Her site includes lots of photos of the memorial, some research she conducted and a link to her trip to Skenandoah’s grave site at Hamilton College cemetery in Clinton, Oneida County.

According to the Chiefs website:

In 1766, Samuel Kirkland, an American missionary, began living with the Oneida. He adopted many of their customs, but at the same time preached Christian ways. He was largely responsible for persuading the Oneida to abandon their neutral stance and support the Americans. Skenandoah, who was a close personal friend to Samuel Kirkland, began sending some warriors to help the Americans.
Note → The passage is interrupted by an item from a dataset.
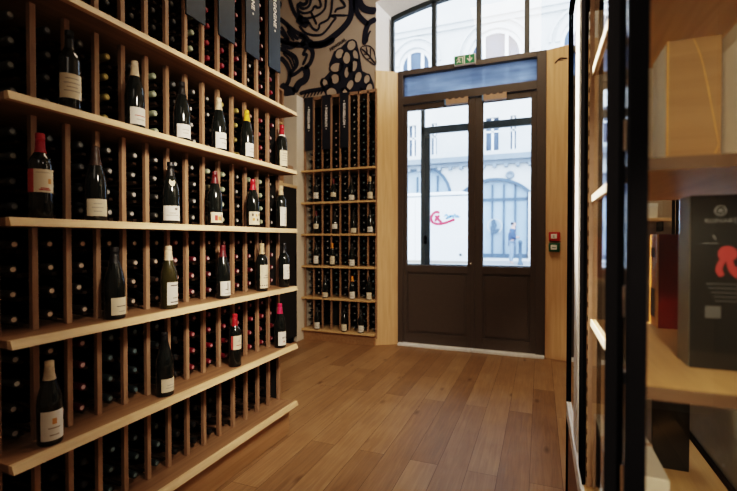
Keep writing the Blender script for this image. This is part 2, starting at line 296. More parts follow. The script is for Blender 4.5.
# camera
CAM_H = 1.42
cd = bpy.data.cameras.new('camera'); cam = bpy.data.objects.new('camera', cd); COL.objects.link(cam)
cd.sensor_width = 36; cd.lens = 434/737*36
cam.location = (0, 0, CAM_H); cam.rotation_euler = (math.radians(90-0.85), 0, math.radians(21.56))
cd.clip_start = 0.05; cd.clip_end = 200
cd.dof.use_dof = True; cd.dof.focus_distance = 2.6; cd.dof.aperture_fstop = 2.0
SC.camera = cam
MURAL = [
 ([(-2.398,4.772),(-2.384,4.65),(-2.38,4.529),(-2.418,4.396),(-2.518,4.293),(-2.677,4.199),(-2.838,4.139),(-3.051,4.162)], 0.0741, False),
 ([(-3.366,4.889),(-3.304,4.707),(-3.231,4.577),(-3.146,4.488)], 0.0431, False),
 ([(-3.224,4.57),(-3.146,4.499),(-3.05,4.439)], 0.0944, False),
 ([(-3.195,4.451),(-3.147,4.383),(-3.074,4.316),(-2.955,4.275),(-2.838,4.267),(-2.745,4.329),(-2.676,4.403),(-2.626,4.458),(-2.711,4.499)], 0.027, False),
 ([(-3.171,4.471),(-3.05,4.471),(-2.991,4.387),(-2.92,4.337),(-2.88,4.367),(-2.866,4.416),(-2.745,4.452),(-2.694,4.549),(-2.676,4.708),(-2.676,4.769)], 0.027, False),
 ([(-3.219,4.586),(-3.074,4.533),(-2.931,4.536),(-2.826,4.578),(-2.779,4.647),(-2.772,4.789)], 0.027, False),
 ([(-3.219,4.67),(-3.122,4.613),(-3.002,4.616),(-2.95,4.676),(-2.896,4.645),(-2.849,4.661),(-2.872,4.748),(-2.879,4.811)], 0.027, False),
 ([(-3.206,4.735),(-3.134,4.679),(-3.05,4.689),(-3.014,4.755),(-3.025,4.82)], 0.0297, False),
 ([(-3.014,4.614),(-2.96,4.506),(-2.917,4.415)], 0.027, False),
 ([(-2.722,4.507),(-2.44,4.454)], 0.0243, False),
 ([(-2.635,4.527),(-2.603,4.572),(-2.48,4.584),(-2.563,4.706)], 0.027, False),
 ([(-3.199,4.782),(-3.146,4.74),(-3.085,4.744),(-3.073,4.788),(-3.109,4.826),(-3.17,4.824)], 0.0404, False),
 ([(-3.218,4.775),(-3.223,4.692),(-3.207,4.615),(-3.146,4.551)], 0.0324, False),
 ([(-2.341,4.721),(-2.334,4.58),(-2.297,4.453),(-2.232,4.361),(-2.146,4.276)], 0.0566, False),
 ([(-2.286,4.65),(-2.232,4.53),(-2.146,4.468),(-2.029,4.434)], 0.0741, False),
 ([(-2.029,4.328),(-2.129,4.293),(-2.184,4.184),(-2.197,4.018)], 0.062, False),
 ([(-2.11,4.191),(-2.146,4.128),(-2.161,4.042)], 0.0216, False),
 ([(-2.254,3.984),(-2.146,3.998),(-2.061,3.913),(-2.035,3.732),(-2.125,3.785),(-2.215,3.878)], 0.0243, True),
 ([(-2.243,3.976),(-2.146,3.881),(-2.044,3.742)], 0.0162, False),
 ([(-2.172,3.99),(-2.157,3.903)], 0.0135, False),
 ([(-2.114,3.961),(-2.107,3.846)], 0.0135, False),
 ([(-2.21,3.891),(-2.146,3.887)], 0.0135, False),
 ([(-2.157,3.823),(-2.099,3.829)], 0.0135, False),
 ([(-2.326,4.007),(-2.339,3.988),(-2.357,3.975),(-2.378,3.968),(-2.4,3.968),(-2.421,3.975),(-2.439,3.989),(-2.451,4.007),(-2.458,4.03),(-2.458,4.053),(-2.45,4.075),(-2.437,4.093),(-2.419,4.107),(-2.398,4.113),(-2.376,4.113),(-2.355,4.106),(-2.338,4.092),(-2.325,4.073),(-2.319,4.051),(-2.319,4.028)], 0.0324, True),
 ([(-2.509,3.92),(-2.524,3.903),(-2.544,3.891),(-2.566,3.885),(-2.587,3.887),(-2.607,3.895),(-2.623,3.909),(-2.633,3.928),(-2.636,3.95),(-2.632,3.973),(-2.622,3.994),(-2.607,4.011),(-2.587,4.023),(-2.565,4.028),(-2.543,4.027),(-2.524,4.018),(-2.509,4.004),(-2.499,3.985),(-2.495,3.963),(-2.499,3.941)], 0.035, True),
 ([(-2.397,3.875),(-2.4,3.848),(-2.409,3.824),(-2.423,3.807),(-2.441,3.797),(-2.46,3.796),(-2.48,3.803),(-2.498,3.818),(-2.512,3.84),(-2.521,3.866),(-2.524,3.894),(-2.521,3.921),(-2.512,3.945),(-2.498,3.962),(-2.48,3.972),(-2.46,3.973),(-2.44,3.966),(-2.423,3.95),(-2.409,3.929),(-2.4,3.902)], 0.035, True),
 ([(-2.282,3.904),(-2.279,3.88),(-2.281,3.858),(-2.287,3.84),(-2.297,3.829),(-2.31,3.825),(-2.325,3.828),(-2.34,3.839),(-2.354,3.856),(-2.365,3.877),(-2.372,3.901),(-2.375,3.925),(-2.374,3.947),(-2.367,3.964),(-2.357,3.976),(-2.344,3.98),(-2.329,3.977),(-2.314,3.966),(-2.3,3.949),(-2.289,3.928)], 0.0377, True),
 ([(-2.526,3.799),(-2.521,3.777),(-2.526,3.755),(-2.539,3.735),(-2.56,3.719),(-2.587,3.709),(-2.617,3.705),(-2.647,3.709),(-2.674,3.719),(-2.696,3.736),(-2.71,3.756),(-2.715,3.778),(-2.71,3.801),(-2.697,3.821),(-2.675,3.837),(-2.648,3.847),(-2.618,3.85),(-2.588,3.846),(-2.561,3.836),(-2.54,3.819)], 0.0431, True),
 ([(-2.295,3.745),(-2.303,3.72),(-2.315,3.699),(-2.33,3.684),(-2.347,3.677),(-2.363,3.677),(-2.378,3.686),(-2.389,3.703),(-2.395,3.725),(-2.397,3.751),(-2.394,3.778),(-2.385,3.803),(-2.373,3.824),(-2.357,3.839),(-2.341,3.846),(-2.325,3.845),(-2.31,3.836),(-2.299,3.819),(-2.293,3.797),(-2.291,3.771)], 0.0431, True),
 ([(-2.414,3.677),(-2.419,3.652),(-2.428,3.63),(-2.44,3.614),(-2.454,3.605),(-2.468,3.604),(-2.481,3.611),(-2.492,3.626),(-2.5,3.646),(-2.504,3.671),(-2.503,3.697),(-2.498,3.723),(-2.489,3.744),(-2.477,3.761),(-2.463,3.769),(-2.449,3.77),(-2.436,3.763),(-2.425,3.748),(-2.417,3.728),(-2.413,3.703)], 0.0458, True),
 ([(-2.562,3.607),(-2.568,3.585),(-2.581,3.566),(-2.599,3.552),(-2.621,3.546),(-2.644,3.547),(-2.666,3.556),(-2.686,3.572),(-2.7,3.592),(-2.708,3.616),(-2.709,3.641),(-2.703,3.663),(-2.69,3.683),(-2.671,3.696),(-2.65,3.702),(-2.626,3.7),(-2.604,3.691),(-2.585,3.676),(-2.571,3.655),(-2.563,3.632)], 0.0431, True),
 ([(-2.234,3.577),(-2.245,3.554),(-2.26,3.536),(-2.279,3.524),(-2.298,3.52),(-2.317,3.523),(-2.333,3.534),(-2.345,3.552),(-2.351,3.574),(-2.351,3.599),(-2.346,3.624),(-2.334,3.646),(-2.319,3.664),(-2.3,3.676),(-2.281,3.68),(-2.262,3.677),(-2.247,3.666),(-2.235,3.648),(-2.229,3.626),(-2.228,3.602)], 0.0431, True),
 ([(-2.73,3.581),(-2.725,3.556),(-2.725,3.533),(-2.731,3.514),(-2.743,3.501),(-2.759,3.494),(-2.777,3.496),(-2.796,3.505),(-2.814,3.52),(-2.829,3.541),(-2.84,3.565),(-2.846,3.59),(-2.845,3.613),(-2.839,3.632),(-2.827,3.646),(-2.811,3.652),(-2.793,3.651),(-2.774,3.641),(-2.756,3.626),(-2.741,3.605)], 0.035, True),
 ([(-2.357,3.484),(-2.37,3.464),(-2.387,3.448),(-2.406,3.438),(-2.425,3.435),(-2.442,3.44),(-2.456,3.452),(-2.466,3.469),(-2.469,3.49),(-2.467,3.513),(-2.458,3.536),(-2.445,3.557),(-2.428,3.573),(-2.409,3.582),(-2.39,3.585),(-2.373,3.58),(-2.359,3.569),(-2.35,3.551),(-2.346,3.53),(-2.349,3.507)], 0.0431, True),
 ([(-2.115,3.539),(-2.122,3.52),(-2.133,3.504),(-2.147,3.493),(-2.162,3.488),(-2.178,3.489),(-2.192,3.497),(-2.204,3.511),(-2.211,3.529),(-2.214,3.549),(-2.212,3.57),(-2.205,3.59),(-2.194,3.605),(-2.18,3.616),(-2.164,3.621),(-2.148,3.619),(-2.134,3.611),(-2.123,3.598),(-2.116,3.58),(-2.113,3.56)], 0.035, True),
 ([(-2.611,3.467),(-2.601,3.441),(-2.6,3.416),(-2.607,3.393),(-2.622,3.374),(-2.644,3.361),(-2.67,3.356),(-2.698,3.359),(-2.724,3.37),(-2.748,3.388),(-2.765,3.41),(-2.775,3.436),(-2.777,3.462),(-2.769,3.485),(-2.754,3.504),(-2.732,3.517),(-2.706,3.521),(-2.678,3.518),(-2.652,3.507),(-2.628,3.489)], 0.0431, True),
 ([(-2.072,3.405),(-2.081,3.382),(-2.093,3.362),(-2.11,3.348),(-2.128,3.342),(-2.146,3.343),(-2.163,3.353),(-2.176,3.369),(-2.184,3.39),(-2.187,3.415),(-2.185,3.441),(-2.176,3.464),(-2.163,3.484),(-2.147,3.498),(-2.129,3.504),(-2.11,3.502),(-2.094,3.493),(-2.081,3.477),(-2.073,3.455),(-2.07,3.431)], 0.0458, True),
 ([(-2.433,3.431),(-2.435,3.418),(-2.443,3.407),(-2.454,3.399),(-2.468,3.394),(-2.484,3.394),(-2.5,3.398),(-2.514,3.406),(-2.526,3.417),(-2.533,3.43),(-2.536,3.443),(-2.533,3.456),(-2.526,3.467),(-2.514,3.475),(-2.5,3.479),(-2.484,3.48),(-2.468,3.475),(-2.454,3.468),(-2.443,3.457),(-2.435,3.444)], 0.0431, True),
 ([(-2.213,3.38),(-2.216,3.361),(-2.226,3.344),(-2.242,3.331),(-2.261,3.324),(-2.283,3.324),(-2.305,3.33),(-2.325,3.341),(-2.341,3.358),(-2.351,3.377),(-2.355,3.398),(-2.351,3.417),(-2.341,3.434),(-2.325,3.447),(-2.305,3.454),(-2.283,3.454),(-2.261,3.448),(-2.242,3.436),(-2.226,3.42),(-2.216,3.401)], 0.0431, True),
 ([(-2.527,3.836),(-2.548,3.694),(-2.527,3.574)], 0.0607, False),
 ([(-2.399,3.827),(-2.409,3.674)], 0.0607, False),
 ([(-2.549,3.538),(-2.527,3.438)], 0.0607, False),
 ([(-2.357,3.667),(-2.374,3.592)], 0.0607, False),
 ([(-2.231,3.478),(-2.211,3.399)], 0.0607, False),
 ([(-2.723,3.659),(-2.701,3.519)], 0.0607, False),
 ([(-3.535,4.315),(-3.357,4.229),(-3.183,4.172),(-3.055,4.216)], 0.0539, False),
 ([(-3.055,4.216),(-2.949,4.134),(-2.783,4.125),(-2.641,4.174)], 0.0674, False),
 ([(-3.172,4.161),(-3.029,4.119),(-2.981,4.019),(-3.024,3.896),(-3.115,3.835)], 0.0539, False),
 ([(-3.109,3.862),(-3.077,3.764),(-3.109,3.675),(-3.206,3.632),(-3.283,3.52)], 0.0876, False),
 ([(-3.526,3.636),(-3.404,3.554),(-3.272,3.509)], 0.1213, False),
 ([(-3.514,4.054),(-3.414,3.944),(-3.359,3.822),(-3.37,3.71),(-3.415,3.631)], 0.0539, False),
 ([(-3.524,4.189),(-3.38,4.1),(-3.27,4.017),(-3.238,3.909),(-3.315,3.826),(-3.348,3.774)], 0.0485, False),
 ([(-3.469,4.104),(-3.358,3.993),(-3.304,3.862)], 0.0243, False),
 ([(-3.502,4.148),(-3.336,4.036),(-3.271,3.885)], 0.0216, False),
 ([(-3.359,3.756),(-3.249,3.788),(-3.13,3.856)], 0.0431, False),
 ([(-3.076,4.127),(-3.136,4.037),(-3.076,4.021),(-3.141,3.885)], 0.035, False),
 ([(-3.196,3.49),(-3.035,3.508),(-2.826,3.513),(-2.743,3.553)], 0.0458, False),
 ([(-3.131,3.417),(-3.082,3.5)], 0.0189, False),
 ([(-3.076,3.421),(-3.027,3.503)], 0.0189, False),
 ([(-3.02,3.426),(-2.972,3.505)], 0.0189, False),
 ([(-2.965,3.431),(-2.917,3.508)], 0.0189, False),
 ([(-2.911,3.435),(-2.863,3.51)], 0.0189, False),
 ([(-2.857,3.439),(-2.809,3.512)], 0.0189, False),
 ([(-2.825,3.656),(-2.846,3.585),(-2.795,3.514)], 0.0324, False),
 ([(-3.532,4.619),(-3.412,4.514),(-3.278,4.389),(-3.128,4.295),(-3.038,4.211)], 0.0485, False),
 ([(-3.498,4.493),(-3.438,4.395),(-3.362,4.265)], 0.0324, False),
 ([(-3.516,4.438),(-3.43,4.321),(-3.379,4.268)], 0.035, False),
 ([(-3.396,4.417),(-3.345,4.335),(-3.278,4.251)], 0.0297, False),
 ([(-3.516,4.291),(-3.379,4.225),(-3.195,4.209)], 0.0404, False),
 ([(-3.499,4.23),(-3.346,4.161),(-3.211,4.197)], 0.0404, False),
 ([(-3.395,4.504),(-3.345,4.393),(-3.211,4.255)], 0.0404, False),
 ([(-3.211,4.312),(-3.112,4.252),(-3.178,4.177)], 0.0539, False),
 ([(-3.549,4.883),(-3.506,4.816),(-3.532,4.748)], 0.0324, False),
]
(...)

When George Washington’s men were starving at Valley Forge, Skenandoah sent baskets of corn. Skenandoah also informed residents of German Flats, New York, that Joseph Brant and the British Loyalists were going to raid their town. The settlers were able to save themselves, but lost all their property and possessions. In recognition of Skenandoah’s invaluable support, George Washington named the Shenandoah Valley after him. Following the American Revolution, Skenandoah remained the principal chief of the Oneida. In 1816, Skenandoah died. Per his request, he was buried next to Samuel Kirkland at Hamilton College cemetery in Clinton, New York.

Mrs. Mecomber reports that the boulder’s plaque says:

This marks the site of the last home of SKENANDOAH Chief of the Oneidas, “The White Man’s Friend.” Here he entertained Governor DeWitt Clinton 1810, and many other distinguished guests, and here he died in 1816 aged 110. He was carried on the shoulders of his faithful Indians to his burial in the cemetery of Hamilton College, Clinton, NY, and laid to rest beside his beloved friend and faithful teacher Rev. Samuel Kirkland.

“I am an aged hemlock; the winds of an hundred winters have whistled through my branches . I am dead at the top. The generation to which I belonged have run away and left me.” Skenandoah.